**STATED TASK**:
From the records below, extract only the lines running from the line with "Write the bpy" to the line with "sc.camera = co", both lines included, reproducing them exactly.

**THE DATA**:

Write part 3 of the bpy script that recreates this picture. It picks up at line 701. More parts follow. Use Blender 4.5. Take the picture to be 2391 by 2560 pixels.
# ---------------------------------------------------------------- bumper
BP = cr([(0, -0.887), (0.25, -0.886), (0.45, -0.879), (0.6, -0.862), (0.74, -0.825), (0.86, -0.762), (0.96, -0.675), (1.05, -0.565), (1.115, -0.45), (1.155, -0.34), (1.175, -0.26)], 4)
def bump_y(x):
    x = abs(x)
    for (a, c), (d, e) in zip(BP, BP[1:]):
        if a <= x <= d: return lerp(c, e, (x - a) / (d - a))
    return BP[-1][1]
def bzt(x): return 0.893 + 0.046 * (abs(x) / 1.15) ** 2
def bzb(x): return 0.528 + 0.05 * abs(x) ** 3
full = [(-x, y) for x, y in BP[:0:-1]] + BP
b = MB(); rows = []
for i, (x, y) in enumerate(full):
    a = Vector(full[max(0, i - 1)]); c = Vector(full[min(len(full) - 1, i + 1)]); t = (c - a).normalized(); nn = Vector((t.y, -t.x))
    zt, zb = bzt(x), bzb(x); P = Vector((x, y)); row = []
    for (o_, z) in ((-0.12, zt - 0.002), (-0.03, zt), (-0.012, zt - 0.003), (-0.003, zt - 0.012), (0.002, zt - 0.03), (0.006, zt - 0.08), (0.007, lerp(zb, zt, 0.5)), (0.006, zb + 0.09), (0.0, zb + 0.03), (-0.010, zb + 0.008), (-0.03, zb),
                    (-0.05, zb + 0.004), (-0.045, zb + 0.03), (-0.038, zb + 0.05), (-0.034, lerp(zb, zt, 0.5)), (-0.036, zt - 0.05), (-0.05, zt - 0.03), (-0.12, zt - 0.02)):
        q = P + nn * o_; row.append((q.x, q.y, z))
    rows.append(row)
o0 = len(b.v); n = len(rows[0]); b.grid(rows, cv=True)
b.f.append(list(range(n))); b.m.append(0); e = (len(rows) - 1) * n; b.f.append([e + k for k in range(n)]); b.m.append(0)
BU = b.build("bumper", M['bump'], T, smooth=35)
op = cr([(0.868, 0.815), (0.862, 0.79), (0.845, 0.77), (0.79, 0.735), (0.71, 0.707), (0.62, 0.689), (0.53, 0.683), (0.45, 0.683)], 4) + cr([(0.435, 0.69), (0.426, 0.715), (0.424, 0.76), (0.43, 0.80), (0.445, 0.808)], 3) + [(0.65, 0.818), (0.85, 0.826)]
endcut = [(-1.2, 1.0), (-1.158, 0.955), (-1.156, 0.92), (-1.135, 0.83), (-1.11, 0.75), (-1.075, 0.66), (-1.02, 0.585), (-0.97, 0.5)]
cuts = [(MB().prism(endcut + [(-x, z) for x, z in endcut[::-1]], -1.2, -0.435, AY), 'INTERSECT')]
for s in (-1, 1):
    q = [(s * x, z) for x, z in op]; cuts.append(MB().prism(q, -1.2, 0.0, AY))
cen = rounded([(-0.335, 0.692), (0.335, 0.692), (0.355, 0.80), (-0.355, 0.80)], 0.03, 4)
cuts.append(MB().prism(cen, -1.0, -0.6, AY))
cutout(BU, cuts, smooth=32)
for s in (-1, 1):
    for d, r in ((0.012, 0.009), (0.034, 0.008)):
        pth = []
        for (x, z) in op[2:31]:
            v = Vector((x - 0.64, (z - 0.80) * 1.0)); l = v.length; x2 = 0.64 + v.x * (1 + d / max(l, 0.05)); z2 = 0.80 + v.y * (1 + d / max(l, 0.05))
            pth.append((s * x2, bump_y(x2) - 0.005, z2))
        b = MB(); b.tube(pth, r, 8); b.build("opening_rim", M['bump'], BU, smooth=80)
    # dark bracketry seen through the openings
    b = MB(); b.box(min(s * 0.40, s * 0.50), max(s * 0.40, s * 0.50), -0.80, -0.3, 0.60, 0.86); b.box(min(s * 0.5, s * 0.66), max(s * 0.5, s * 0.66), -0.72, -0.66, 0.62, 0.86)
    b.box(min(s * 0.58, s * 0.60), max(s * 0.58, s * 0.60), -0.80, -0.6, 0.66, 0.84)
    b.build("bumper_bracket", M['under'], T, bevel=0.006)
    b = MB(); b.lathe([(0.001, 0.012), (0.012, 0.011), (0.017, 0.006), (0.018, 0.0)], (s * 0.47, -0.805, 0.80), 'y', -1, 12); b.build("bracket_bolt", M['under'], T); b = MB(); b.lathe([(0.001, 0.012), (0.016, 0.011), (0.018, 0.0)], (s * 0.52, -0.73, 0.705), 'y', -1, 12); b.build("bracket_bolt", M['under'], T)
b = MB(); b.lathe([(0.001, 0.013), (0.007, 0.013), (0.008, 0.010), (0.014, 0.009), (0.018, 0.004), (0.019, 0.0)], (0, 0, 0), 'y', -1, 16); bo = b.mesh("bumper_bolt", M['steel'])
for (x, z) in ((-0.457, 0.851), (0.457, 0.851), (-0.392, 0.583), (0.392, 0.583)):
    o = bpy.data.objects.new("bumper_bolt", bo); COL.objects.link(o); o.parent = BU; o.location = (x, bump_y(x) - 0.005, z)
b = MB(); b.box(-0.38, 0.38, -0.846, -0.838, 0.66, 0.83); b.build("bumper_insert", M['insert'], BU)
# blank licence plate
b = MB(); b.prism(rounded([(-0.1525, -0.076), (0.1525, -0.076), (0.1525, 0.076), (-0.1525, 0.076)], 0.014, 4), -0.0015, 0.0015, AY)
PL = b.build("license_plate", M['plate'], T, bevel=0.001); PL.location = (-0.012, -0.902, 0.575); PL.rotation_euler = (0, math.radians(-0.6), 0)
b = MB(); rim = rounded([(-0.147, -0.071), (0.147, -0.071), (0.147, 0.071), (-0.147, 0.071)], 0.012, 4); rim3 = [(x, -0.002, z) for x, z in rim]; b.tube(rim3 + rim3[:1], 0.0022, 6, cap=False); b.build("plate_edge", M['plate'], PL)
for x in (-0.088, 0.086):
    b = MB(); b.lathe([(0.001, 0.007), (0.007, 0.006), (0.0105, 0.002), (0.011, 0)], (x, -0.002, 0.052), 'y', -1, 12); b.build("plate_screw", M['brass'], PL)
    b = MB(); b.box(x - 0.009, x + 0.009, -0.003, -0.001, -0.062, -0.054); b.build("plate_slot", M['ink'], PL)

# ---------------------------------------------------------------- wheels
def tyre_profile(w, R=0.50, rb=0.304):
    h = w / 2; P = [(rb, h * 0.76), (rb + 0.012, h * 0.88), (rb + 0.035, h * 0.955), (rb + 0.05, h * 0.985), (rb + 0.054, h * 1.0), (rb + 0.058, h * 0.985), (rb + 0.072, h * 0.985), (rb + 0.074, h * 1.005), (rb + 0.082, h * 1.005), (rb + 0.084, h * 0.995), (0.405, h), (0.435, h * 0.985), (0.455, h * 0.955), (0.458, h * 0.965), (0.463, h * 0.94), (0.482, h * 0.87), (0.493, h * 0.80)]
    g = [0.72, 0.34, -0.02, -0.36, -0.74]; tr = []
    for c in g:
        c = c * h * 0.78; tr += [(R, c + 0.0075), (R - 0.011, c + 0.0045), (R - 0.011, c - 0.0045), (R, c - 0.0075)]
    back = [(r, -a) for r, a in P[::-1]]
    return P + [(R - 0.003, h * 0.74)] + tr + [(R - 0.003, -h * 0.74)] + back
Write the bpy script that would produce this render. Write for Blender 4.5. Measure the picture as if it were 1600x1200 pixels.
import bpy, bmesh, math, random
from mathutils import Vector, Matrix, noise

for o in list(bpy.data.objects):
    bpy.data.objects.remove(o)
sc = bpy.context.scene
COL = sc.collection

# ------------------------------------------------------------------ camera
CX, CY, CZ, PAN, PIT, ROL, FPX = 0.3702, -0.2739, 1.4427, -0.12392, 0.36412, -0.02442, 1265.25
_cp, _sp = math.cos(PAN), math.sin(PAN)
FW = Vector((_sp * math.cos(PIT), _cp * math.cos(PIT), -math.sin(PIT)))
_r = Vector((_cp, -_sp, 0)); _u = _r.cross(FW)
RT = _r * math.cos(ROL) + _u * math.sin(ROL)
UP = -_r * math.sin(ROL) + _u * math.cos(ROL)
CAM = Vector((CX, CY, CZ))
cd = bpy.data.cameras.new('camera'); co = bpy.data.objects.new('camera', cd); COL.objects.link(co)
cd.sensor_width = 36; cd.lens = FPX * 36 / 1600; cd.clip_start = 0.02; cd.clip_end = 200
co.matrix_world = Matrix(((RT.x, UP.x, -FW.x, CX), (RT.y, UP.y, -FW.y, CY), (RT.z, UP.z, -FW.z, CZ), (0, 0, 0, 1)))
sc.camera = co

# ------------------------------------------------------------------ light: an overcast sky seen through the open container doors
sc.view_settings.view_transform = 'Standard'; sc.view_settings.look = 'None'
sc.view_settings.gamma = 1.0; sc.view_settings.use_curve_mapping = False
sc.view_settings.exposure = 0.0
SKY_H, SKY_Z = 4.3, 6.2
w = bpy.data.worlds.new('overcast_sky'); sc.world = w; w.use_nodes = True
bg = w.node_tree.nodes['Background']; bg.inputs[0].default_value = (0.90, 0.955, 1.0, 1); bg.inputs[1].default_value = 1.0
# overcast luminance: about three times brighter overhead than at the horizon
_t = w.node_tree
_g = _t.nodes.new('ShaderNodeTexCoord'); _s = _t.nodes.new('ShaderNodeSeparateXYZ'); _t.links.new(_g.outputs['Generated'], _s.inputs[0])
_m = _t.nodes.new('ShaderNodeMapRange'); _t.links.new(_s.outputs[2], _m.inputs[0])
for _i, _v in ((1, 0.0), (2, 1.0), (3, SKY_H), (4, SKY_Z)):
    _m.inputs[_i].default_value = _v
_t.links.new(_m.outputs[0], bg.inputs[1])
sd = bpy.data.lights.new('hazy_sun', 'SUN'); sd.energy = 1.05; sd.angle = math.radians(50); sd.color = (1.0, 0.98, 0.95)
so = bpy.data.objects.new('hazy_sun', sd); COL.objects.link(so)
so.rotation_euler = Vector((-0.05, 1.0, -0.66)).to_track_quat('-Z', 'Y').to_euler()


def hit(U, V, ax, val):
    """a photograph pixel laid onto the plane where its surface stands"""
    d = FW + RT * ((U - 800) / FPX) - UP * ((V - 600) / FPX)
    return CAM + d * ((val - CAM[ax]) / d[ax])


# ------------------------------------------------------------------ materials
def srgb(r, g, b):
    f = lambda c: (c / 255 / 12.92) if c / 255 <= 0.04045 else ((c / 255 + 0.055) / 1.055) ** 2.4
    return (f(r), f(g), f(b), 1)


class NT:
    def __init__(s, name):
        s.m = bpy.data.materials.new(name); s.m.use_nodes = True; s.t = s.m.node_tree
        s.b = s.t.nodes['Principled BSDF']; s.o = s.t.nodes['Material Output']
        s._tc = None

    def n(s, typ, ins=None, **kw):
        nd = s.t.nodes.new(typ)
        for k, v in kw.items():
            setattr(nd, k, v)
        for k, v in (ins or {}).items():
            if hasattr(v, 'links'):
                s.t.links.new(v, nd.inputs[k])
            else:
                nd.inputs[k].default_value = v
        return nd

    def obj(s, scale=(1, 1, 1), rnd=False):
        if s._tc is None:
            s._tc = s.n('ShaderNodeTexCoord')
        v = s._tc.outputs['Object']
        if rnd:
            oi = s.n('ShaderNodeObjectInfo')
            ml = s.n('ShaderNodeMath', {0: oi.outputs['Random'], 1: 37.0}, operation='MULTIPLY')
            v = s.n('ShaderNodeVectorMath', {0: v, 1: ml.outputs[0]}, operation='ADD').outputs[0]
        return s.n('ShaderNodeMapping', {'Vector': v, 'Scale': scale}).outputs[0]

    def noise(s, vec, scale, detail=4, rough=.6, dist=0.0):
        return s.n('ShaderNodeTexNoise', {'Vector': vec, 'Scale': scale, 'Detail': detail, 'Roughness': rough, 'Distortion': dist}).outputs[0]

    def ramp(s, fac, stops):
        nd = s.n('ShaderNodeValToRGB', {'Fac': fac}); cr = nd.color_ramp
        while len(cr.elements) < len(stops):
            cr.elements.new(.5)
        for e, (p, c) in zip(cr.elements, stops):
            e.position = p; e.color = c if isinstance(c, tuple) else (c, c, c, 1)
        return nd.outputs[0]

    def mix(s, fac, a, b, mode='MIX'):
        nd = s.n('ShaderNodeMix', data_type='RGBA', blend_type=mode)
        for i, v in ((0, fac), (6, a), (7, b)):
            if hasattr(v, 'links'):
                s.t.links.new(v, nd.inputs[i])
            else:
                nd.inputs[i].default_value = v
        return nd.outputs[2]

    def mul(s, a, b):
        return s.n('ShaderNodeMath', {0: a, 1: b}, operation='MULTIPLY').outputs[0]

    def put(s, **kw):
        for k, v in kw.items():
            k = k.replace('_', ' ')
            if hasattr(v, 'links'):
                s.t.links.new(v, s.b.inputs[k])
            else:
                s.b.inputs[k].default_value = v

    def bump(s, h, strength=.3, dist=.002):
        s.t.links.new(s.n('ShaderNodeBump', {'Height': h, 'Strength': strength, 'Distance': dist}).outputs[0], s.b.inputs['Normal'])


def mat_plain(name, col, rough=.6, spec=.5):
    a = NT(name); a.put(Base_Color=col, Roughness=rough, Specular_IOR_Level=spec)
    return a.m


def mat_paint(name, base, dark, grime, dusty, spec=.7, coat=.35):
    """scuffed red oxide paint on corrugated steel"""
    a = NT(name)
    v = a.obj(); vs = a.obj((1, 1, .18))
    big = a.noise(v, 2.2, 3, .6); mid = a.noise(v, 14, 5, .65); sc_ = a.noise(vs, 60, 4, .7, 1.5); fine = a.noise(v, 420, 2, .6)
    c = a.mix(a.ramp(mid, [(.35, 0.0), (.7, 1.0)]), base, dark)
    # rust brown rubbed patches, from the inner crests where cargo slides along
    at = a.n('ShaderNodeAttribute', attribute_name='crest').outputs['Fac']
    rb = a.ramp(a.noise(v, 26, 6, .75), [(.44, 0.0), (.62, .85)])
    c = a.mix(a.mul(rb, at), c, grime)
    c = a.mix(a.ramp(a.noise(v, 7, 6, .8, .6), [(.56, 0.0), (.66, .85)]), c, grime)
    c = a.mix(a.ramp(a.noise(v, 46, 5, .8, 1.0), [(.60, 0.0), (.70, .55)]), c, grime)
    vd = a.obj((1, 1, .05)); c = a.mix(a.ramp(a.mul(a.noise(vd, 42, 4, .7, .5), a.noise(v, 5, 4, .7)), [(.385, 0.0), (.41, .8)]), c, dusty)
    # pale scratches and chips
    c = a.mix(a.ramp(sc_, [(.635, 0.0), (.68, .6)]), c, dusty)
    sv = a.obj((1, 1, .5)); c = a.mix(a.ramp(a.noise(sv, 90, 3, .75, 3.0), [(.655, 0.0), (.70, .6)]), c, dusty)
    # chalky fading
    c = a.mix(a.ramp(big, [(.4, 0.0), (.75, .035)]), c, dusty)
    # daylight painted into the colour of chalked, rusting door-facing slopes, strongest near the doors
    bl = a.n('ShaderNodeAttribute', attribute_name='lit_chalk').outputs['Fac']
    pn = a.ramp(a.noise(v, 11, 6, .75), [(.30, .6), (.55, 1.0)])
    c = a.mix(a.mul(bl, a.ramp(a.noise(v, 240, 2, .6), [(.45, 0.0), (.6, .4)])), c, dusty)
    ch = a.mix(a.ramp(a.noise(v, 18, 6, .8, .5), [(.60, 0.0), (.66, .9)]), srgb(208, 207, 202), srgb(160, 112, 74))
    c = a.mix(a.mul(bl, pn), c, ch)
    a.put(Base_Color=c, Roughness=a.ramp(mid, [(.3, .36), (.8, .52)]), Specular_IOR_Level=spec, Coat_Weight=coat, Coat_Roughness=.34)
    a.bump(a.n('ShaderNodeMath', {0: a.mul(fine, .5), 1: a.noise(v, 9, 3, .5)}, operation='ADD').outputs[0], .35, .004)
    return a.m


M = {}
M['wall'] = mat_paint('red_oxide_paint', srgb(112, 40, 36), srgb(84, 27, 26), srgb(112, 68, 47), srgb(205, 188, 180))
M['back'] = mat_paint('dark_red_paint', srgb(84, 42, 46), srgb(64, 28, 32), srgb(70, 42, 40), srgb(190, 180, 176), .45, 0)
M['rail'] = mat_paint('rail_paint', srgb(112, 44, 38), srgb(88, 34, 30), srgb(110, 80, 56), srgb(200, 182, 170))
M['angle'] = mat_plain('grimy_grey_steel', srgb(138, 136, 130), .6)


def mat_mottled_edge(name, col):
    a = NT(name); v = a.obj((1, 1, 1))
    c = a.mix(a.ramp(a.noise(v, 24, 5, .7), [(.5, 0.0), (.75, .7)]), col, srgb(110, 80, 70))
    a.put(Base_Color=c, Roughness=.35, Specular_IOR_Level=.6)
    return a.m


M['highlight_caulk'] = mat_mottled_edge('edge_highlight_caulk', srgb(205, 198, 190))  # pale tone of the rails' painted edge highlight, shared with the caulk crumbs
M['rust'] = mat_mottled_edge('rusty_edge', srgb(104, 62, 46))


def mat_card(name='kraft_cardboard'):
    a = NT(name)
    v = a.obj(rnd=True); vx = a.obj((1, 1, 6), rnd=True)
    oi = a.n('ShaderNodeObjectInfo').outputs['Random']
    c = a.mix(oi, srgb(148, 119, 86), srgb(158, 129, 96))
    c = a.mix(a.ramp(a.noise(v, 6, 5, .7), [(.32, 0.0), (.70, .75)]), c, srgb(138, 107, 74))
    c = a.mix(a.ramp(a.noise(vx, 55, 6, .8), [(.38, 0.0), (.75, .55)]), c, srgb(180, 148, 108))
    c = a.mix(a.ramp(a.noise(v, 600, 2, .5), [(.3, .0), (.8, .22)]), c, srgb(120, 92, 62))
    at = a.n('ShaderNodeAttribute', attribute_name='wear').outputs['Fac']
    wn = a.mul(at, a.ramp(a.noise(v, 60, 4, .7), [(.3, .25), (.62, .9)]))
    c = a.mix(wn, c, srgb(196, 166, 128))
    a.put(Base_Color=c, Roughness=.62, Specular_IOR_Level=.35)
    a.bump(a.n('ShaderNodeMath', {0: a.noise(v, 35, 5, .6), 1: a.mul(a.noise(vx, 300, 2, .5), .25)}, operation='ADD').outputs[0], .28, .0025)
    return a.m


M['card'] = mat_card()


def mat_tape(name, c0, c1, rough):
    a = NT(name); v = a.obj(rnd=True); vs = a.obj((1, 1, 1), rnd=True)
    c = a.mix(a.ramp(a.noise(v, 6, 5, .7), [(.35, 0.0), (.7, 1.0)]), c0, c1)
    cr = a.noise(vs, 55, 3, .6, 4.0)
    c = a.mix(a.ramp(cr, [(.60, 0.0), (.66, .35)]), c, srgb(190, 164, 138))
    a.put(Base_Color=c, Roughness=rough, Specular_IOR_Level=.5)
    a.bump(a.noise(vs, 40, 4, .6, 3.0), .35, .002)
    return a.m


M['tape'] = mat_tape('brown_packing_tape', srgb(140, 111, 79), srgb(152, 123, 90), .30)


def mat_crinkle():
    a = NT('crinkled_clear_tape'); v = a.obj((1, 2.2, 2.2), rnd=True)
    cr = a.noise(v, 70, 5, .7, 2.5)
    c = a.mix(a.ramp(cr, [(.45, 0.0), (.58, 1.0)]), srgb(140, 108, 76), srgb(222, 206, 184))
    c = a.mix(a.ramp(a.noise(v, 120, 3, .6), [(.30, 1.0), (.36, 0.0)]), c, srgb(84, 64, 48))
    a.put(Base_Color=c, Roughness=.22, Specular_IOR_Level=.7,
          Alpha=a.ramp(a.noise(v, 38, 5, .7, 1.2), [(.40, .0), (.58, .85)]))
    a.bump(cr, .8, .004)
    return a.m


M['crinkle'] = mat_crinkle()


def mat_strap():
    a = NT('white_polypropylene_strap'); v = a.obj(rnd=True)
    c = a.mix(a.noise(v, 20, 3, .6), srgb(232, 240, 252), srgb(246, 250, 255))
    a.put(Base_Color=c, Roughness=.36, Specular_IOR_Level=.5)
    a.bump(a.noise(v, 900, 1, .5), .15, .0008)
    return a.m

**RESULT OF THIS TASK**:
Write the bpy script that would produce this render. Write for Blender 4.5. Measure the picture as if it were 1600x1200 pixels.
import bpy, bmesh, math, random
from mathutils import Vector, Matrix, noise

for o in list(bpy.data.objects):
    bpy.data.objects.remove(o)
sc = bpy.context.scene
COL = sc.collection

# ------------------------------------------------------------------ camera
CX, CY, CZ, PAN, PIT, ROL, FPX = 0.3702, -0.2739, 1.4427, -0.12392, 0.36412, -0.02442, 1265.25
_cp, _sp = math.cos(PAN), math.sin(PAN)
FW = Vector((_sp * math.cos(PIT), _cp * math.cos(PIT), -math.sin(PIT)))
_r = Vector((_cp, -_sp, 0)); _u = _r.cross(FW)
RT = _r * math.cos(ROL) + _u * math.sin(ROL)
UP = -_r * math.sin(ROL) + _u * math.cos(ROL)
CAM = Vector((CX, CY, CZ))
cd = bpy.data.cameras.new('camera'); co = bpy.data.objects.new('camera', cd); COL.objects.link(co)
cd.sensor_width = 36; cd.lens = FPX * 36 / 1600; cd.clip_start = 0.02; cd.clip_end = 200
co.matrix_world = Matrix(((RT.x, UP.x, -FW.x, CX), (RT.y, UP.y, -FW.y, CY), (RT.z, UP.z, -FW.z, CZ), (0, 0, 0, 1)))
sc.camera = co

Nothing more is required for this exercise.